• Task goal
Pictures in the data below are not part of the copy; transcribe everything else exactly.

• Data for this task
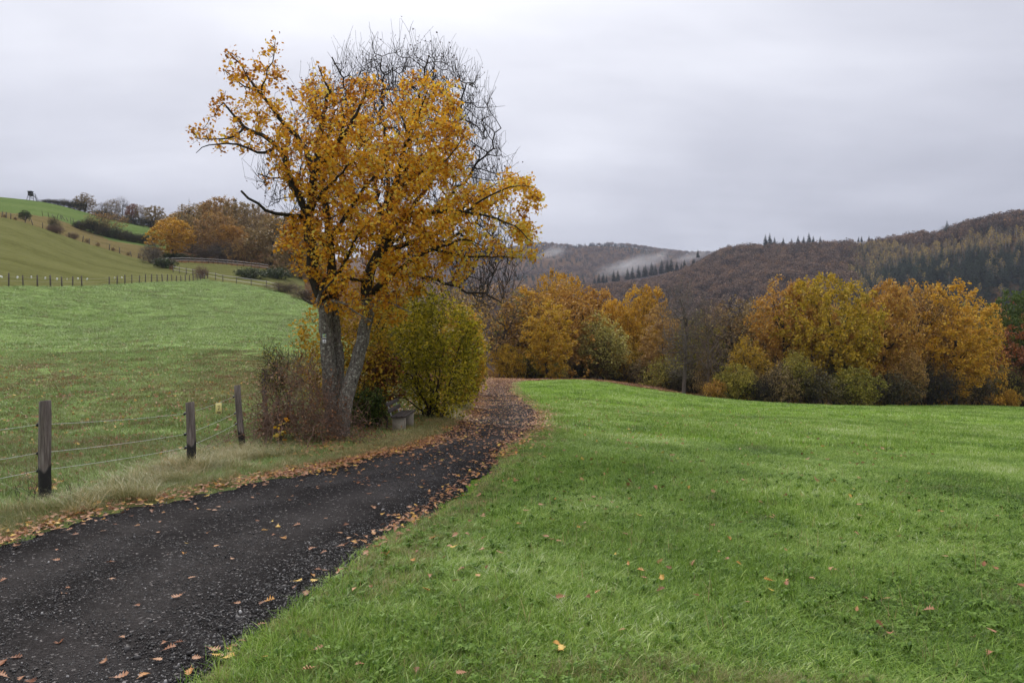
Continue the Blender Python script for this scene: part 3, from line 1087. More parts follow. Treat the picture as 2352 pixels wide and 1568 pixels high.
    # bleached patches and old stalks in the near meadow
    for cx_, cy_, sx_, sy_, m in ((.55, 3.55, .45, .16, 60), (1.35, 3.5, .5, .18, 60), (-.55, 4.6, .25, .2, 22), (-.9, 5.3, .2, .25, 20), (2.1, 3.6, .4, .15, 30), (-.2, 3.7, .3, .15, 25), (1.0, 7.0, .5, .3, 14)):
        X.append(cx_ + g.normal(0, sx_, m))
        Yy.append(cy_ + g.normal(0, sy_, m))
        I.append(g.choice((0, 1, 2), m))
        s = g.uniform(.35, .62, m)
        S.append(np.stack([s, s, s], -1))
    for cX, cY, m in ((452, 1085, 75), (420, 1095, 40), (520, 1060, 45), (560, 1040, 35), (345, 1120, 35), (235, 1160, 26), (120, 1180, 26), (640, 1050, 30)):
        v = (cY - CY) / F
        d = EYE / (v - .04)
        x0 = ux(cX) * d
        X.append(x0 + g.normal(0, .3, m))
        Yy.append(d + g.normal(0, .25, m))
        I.append(g.choice((3, 4), m))
        s = g.uniform(.5, 1.1, m)
        S.append(np.stack([s, s, s * .9], -1))
    x, y, i, s = map(np.concatenate, (X, Yy, I, S))
    ok = track_dist(x, y) > -.02
    x, y, i, s = x[ok], y[ok], i[ok], s[ok]
    fx, fy = ux(104) * 8.3, 8.3        # the foot of the nearest post stands clear
    ok = ~((np.hypot(x - fx, y - fy + .3) < .52) & (g.random(len(x)) < .9))
    x, y, i, s = x[ok], y[ok], i[ok], s[ok]
    p = np.stack([x, y, zt(x, y)], -1)
    r = np.stack([g.normal(0, .15, len(x)), g.normal(0, .15, len(x)), g.uniform(0, 6.283, len(x))], -1)
    scatter('dry_verge_grass', p, r, s, i, dp + dt, label='long straw-coloured grass along the edges of the gravel track', kind='stuff')


build_grass()


def build_gravel():
    g = np.random.default_rng(8)
    m, n, l, out = mat_base('gravel_stone')
    oi = n.new('ShaderNodeObjectInfo')
    rp = ramp_node(n, [(0, (.013, .012, .0115)), (.6, (.036, .033, .032)), (.9, (.07, .064, .062)), (.97, (.16, .15, .145)), (1, (.38, .37, .36))])
    l.new(oi.outputs['Random'], rp.inputs[0])
    b = n.new('ShaderNodeBsdfPrincipled')
    b.inputs['Roughness'].default_value = .55
    l.new(rp.outputs[0], b.inputs['Base Color'])
    l.new(b.outputs[0], out.inputs['Surface'])
    t = (1 + 5 ** .5) / 2
    ico = np.array([(-1, t, 0), (1, t, 0), (-1, -t, 0), (1, -t, 0), (0, -1, t), (0, 1, t), (0, -1, -t), (0, 1, -t), (t, 0, -1), (t, 0, 1), (-t, 0, -1), (-t, 0, 1)]) / 1.9
    fc = np.array([(0, 11, 5), (0, 5, 1), (0, 1, 7), (0, 7, 10), (0, 10, 11), (1, 5, 9), (5, 11, 4), (11, 10, 2), (10, 7, 6), (7, 1, 8), (3, 9, 4), (3, 4, 2), (3, 2, 6), (3, 6, 8),
                   (3, 8, 9), (4, 9, 5), (2, 4, 11), (6, 2, 10), (8, 6, 7), (9, 8, 1)])
    pr = []
    for k in range(4):
        V = ico * g.uniform(.75, 1.2, (12, 1)) * np.array([1, g.uniform(.7, 1), g.uniform(.5, .75)])
        pr.append(proto('gravel_stone', mesh_np('gravel_stone', V, [fc], m)))
    X, Yy, S = [], [], []
    for nn, y0, y1, sm in ((46000, 2.2, 6.5, .0043), (26000, 6.5, 13, .0056), (6000, 13, 22, .008)):
        y = np.sqrt(g.uniform(y0 * y0, y1 * y1, nn))
        x = g.uniform(-.95, .06, nn) * np.maximum(y, 3.4)
        td = track_dist(x, y)
        rut = np.sin(x * 2.3 + .4 * y) + g.normal(0, .6, nn)
        ok = (td < .03) & ((rut > -.5) | (td > -.5))
        x, y = x[ok], y[ok]
        X.append(x)
        Yy.append(y)
        S.append(sm * np.exp(g.normal(0, .42, len(x))))
    # a band of loose coarser stone along the inner edge
    k = g.choice(np.nonzero((CEN[:, 1] > 2) & (CEN[:, 1] < 11))[0], 3000)
    w = (ER[k] - EL[k]) / (2 * HW[k])[:, None]
    P = ER[k] - w * np.abs(g.normal(.2, .28, len(k)))[:, None] + g.normal(0, .1, (len(k), 2))
    X.append(P[:, 0])
    Yy.append(P[:, 1])
    S.append(.0078 * np.exp(g.normal(0, .42, len(k))))
    x, y, s = map(np.concatenate, (X, Yy, S))
    ok = track_dist(x, y) < .02
    x, y, s = x[ok], y[ok], s[ok]
    # height of the crowned surface across the track
    dc = np.empty(len(x))
    for a in range(0, len(x), 20000):
        dd = np.linalg.norm(np.stack([x, y], -1)[a:a + 20000, None] - CENs[None], axis=2)
        j = dd.argmin(1)
        dc[a:a + 20000] = np.clip(dd.min(1) / HWs[j], 0, 1)
    z = zt(x, y) + .035 * (1 - dc ** 2) - .014 * np.exp(-((dc - .48) / .18) ** 2) + .004 + s * .1
    scatter('gravel', np.stack([x, y, z], -1), g.uniform(0, 6.283, (len(x), 3)), np.stack([s, s, s], -1), g.integers(0, 4, len(x)), pr,
            label='loose black lava gravel lying on the track', kind='stuff')


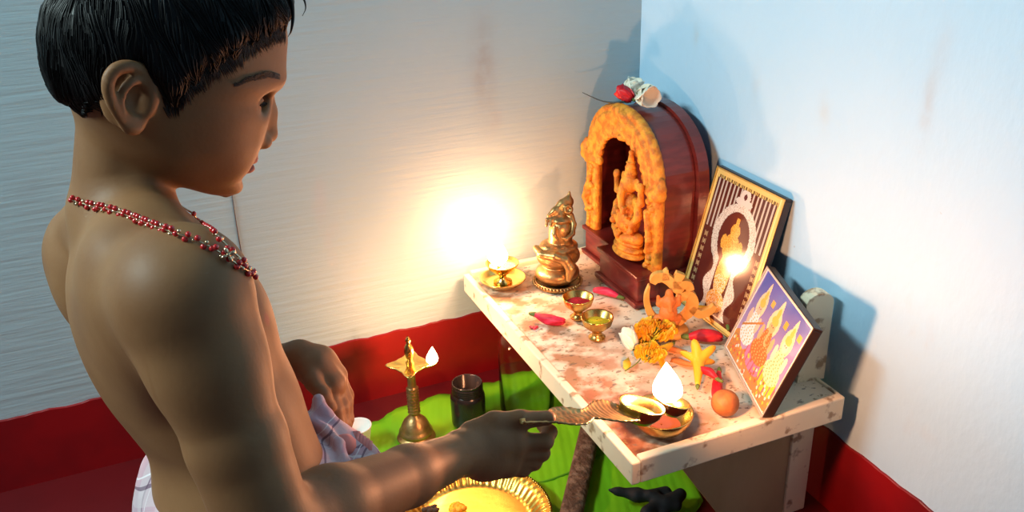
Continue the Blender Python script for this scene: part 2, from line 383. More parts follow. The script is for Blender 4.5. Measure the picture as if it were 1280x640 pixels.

• Full answer
Continue the Blender Python script for this scene: part 3, from line 1087. More parts follow. Treat the picture as 2352 pixels wide and 1568 pixels high.
    # bleached patches and old stalks in the near meadow
    for cx_, cy_, sx_, sy_, m in ((.55, 3.55, .45, .16, 60), (1.35, 3.5, .5, .18, 60), (-.55, 4.6, .25, .2, 22), (-.9, 5.3, .2, .25, 20), (2.1, 3.6, .4, .15, 30), (-.2, 3.7, .3, .15, 25), (1.0, 7.0, .5, .3, 14)):
        X.append(cx_ + g.normal(0, sx_, m))
        Yy.append(cy_ + g.normal(0, sy_, m))
        I.append(g.choice((0, 1, 2), m))
        s = g.uniform(.35, .62, m)
        S.append(np.stack([s, s, s], -1))
    for cX, cY, m in ((452, 1085, 75), (420, 1095, 40), (520, 1060, 45), (560, 1040, 35), (345, 1120, 35), (235, 1160, 26), (120, 1180, 26), (640, 1050, 30)):
        v = (cY - CY) / F
        d = EYE / (v - .04)
        x0 = ux(cX) * d
        X.append(x0 + g.normal(0, .3, m))
        Yy.append(d + g.normal(0, .25, m))
        I.append(g.choice((3, 4), m))
        s = g.uniform(.5, 1.1, m)
        S.append(np.stack([s, s, s * .9], -1))
    x, y, i, s = map(np.concatenate, (X, Yy, I, S))
    ok = track_dist(x, y) > -.02
    x, y, i, s = x[ok], y[ok], i[ok], s[ok]
    fx, fy = ux(104) * 8.3, 8.3        # the foot of the nearest post stands clear
    ok = ~((np.hypot(x - fx, y - fy + .3) < .52) & (g.random(len(x)) < .9))
    x, y, i, s = x[ok], y[ok], i[ok], s[ok]
    p = np.stack([x, y, zt(x, y)], -1)
    r = np.stack([g.normal(0, .15, len(x)), g.normal(0, .15, len(x)), g.uniform(0, 6.283, len(x))], -1)
    scatter('dry_verge_grass', p, r, s, i, dp + dt, label='long straw-coloured grass along the edges of the gravel track', kind='stuff')


build_grass()


def build_gravel():
    g = np.random.default_rng(8)
    m, n, l, out = mat_base('gravel_stone')
    oi = n.new('ShaderNodeObjectInfo')
    rp = ramp_node(n, [(0, (.013, .012, .0115)), (.6, (.036, .033, .032)), (.9, (.07, .064, .062)), (.97, (.16, .15, .145)), (1, (.38, .37, .36))])
    l.new(oi.outputs['Random'], rp.inputs[0])
    b = n.new('ShaderNodeBsdfPrincipled')
    b.inputs['Roughness'].default_value = .55
    l.new(rp.outputs[0], b.inputs['Base Color'])
    l.new(b.outputs[0], out.inputs['Surface'])
    t = (1 + 5 ** .5) / 2
    ico = np.array([(-1, t, 0), (1, t, 0), (-1, -t, 0), (1, -t, 0), (0, -1, t), (0, 1, t), (0, -1, -t), (0, 1, -t), (t, 0, -1), (t, 0, 1), (-t, 0, -1), (-t, 0, 1)]) / 1.9
    fc = np.array([(0, 11, 5), (0, 5, 1), (0, 1, 7), (0, 7, 10), (0, 10, 11), (1, 5, 9), (5, 11, 4), (11, 10, 2), (10, 7, 6), (7, 1, 8), (3, 9, 4), (3, 4, 2), (3, 2, 6), (3, 6, 8),
                   (3, 8, 9), (4, 9, 5), (2, 4, 11), (6, 2, 10), (8, 6, 7), (9, 8, 1)])
    pr = []
    for k in range(4):
        V = ico * g.uniform(.75, 1.2, (12, 1)) * np.array([1, g.uniform(.7, 1), g.uniform(.5, .75)])
        pr.append(proto('gravel_stone', mesh_np('gravel_stone', V, [fc], m)))
    X, Yy, S = [], [], []
    for nn, y0, y1, sm in ((46000, 2.2, 6.5, .0043), (26000, 6.5, 13, .0056), (6000, 13, 22, .008)):
        y = np.sqrt(g.uniform(y0 * y0, y1 * y1, nn))
        x = g.uniform(-.95, .06, nn) * np.maximum(y, 3.4)
        td = track_dist(x, y)
        rut = np.sin(x * 2.3 + .4 * y) + g.normal(0, .6, nn)
        ok = (td < .03) & ((rut > -.5) | (td > -.5))
        x, y = x[ok], y[ok]
        X.append(x)
        Yy.append(y)
        S.append(sm * np.exp(g.normal(0, .42, len(x))))
    # a band of loose coarser stone along the inner edge
    k = g.choice(np.nonzero((CEN[:, 1] > 2) & (CEN[:, 1] < 11))[0], 3000)
    w = (ER[k] - EL[k]) / (2 * HW[k])[:, None]
    P = ER[k] - w * np.abs(g.normal(.2, .28, len(k)))[:, None] + g.normal(0, .1, (len(k), 2))
    X.append(P[:, 0])
    Yy.append(P[:, 1])
    S.append(.0078 * np.exp(g.normal(0, .42, len(k))))
    x, y, s = map(np.concatenate, (X, Yy, S))
    ok = track_dist(x, y) < .02
    x, y, s = x[ok], y[ok], s[ok]
    # height of the crowned surface across the track
    dc = np.empty(len(x))
    for a in range(0, len(x), 20000):
        dd = np.linalg.norm(np.stack([x, y], -1)[a:a + 20000, None] - CENs[None], axis=2)
        j = dd.argmin(1)
        dc[a:a + 20000] = np.clip(dd.min(1) / HWs[j], 0, 1)
    z = zt(x, y) + .035 * (1 - dc ** 2) - .014 * np.exp(-((dc - .48) / .18) ** 2) + .004 + s * .1
    scatter('gravel', np.stack([x, y, z], -1), g.uniform(0, 6.283, (len(x), 3)), np.stack([s, s, s], -1), g.integers(0, 4, len(x)), pr,
            label='loose black lava gravel lying on the track', kind='stuff')


Continue the Blender Python script for this scene: part 2, from line 383. More parts follow. The script is for Blender 4.5. Measure the picture as if it were 1280x640 pixels.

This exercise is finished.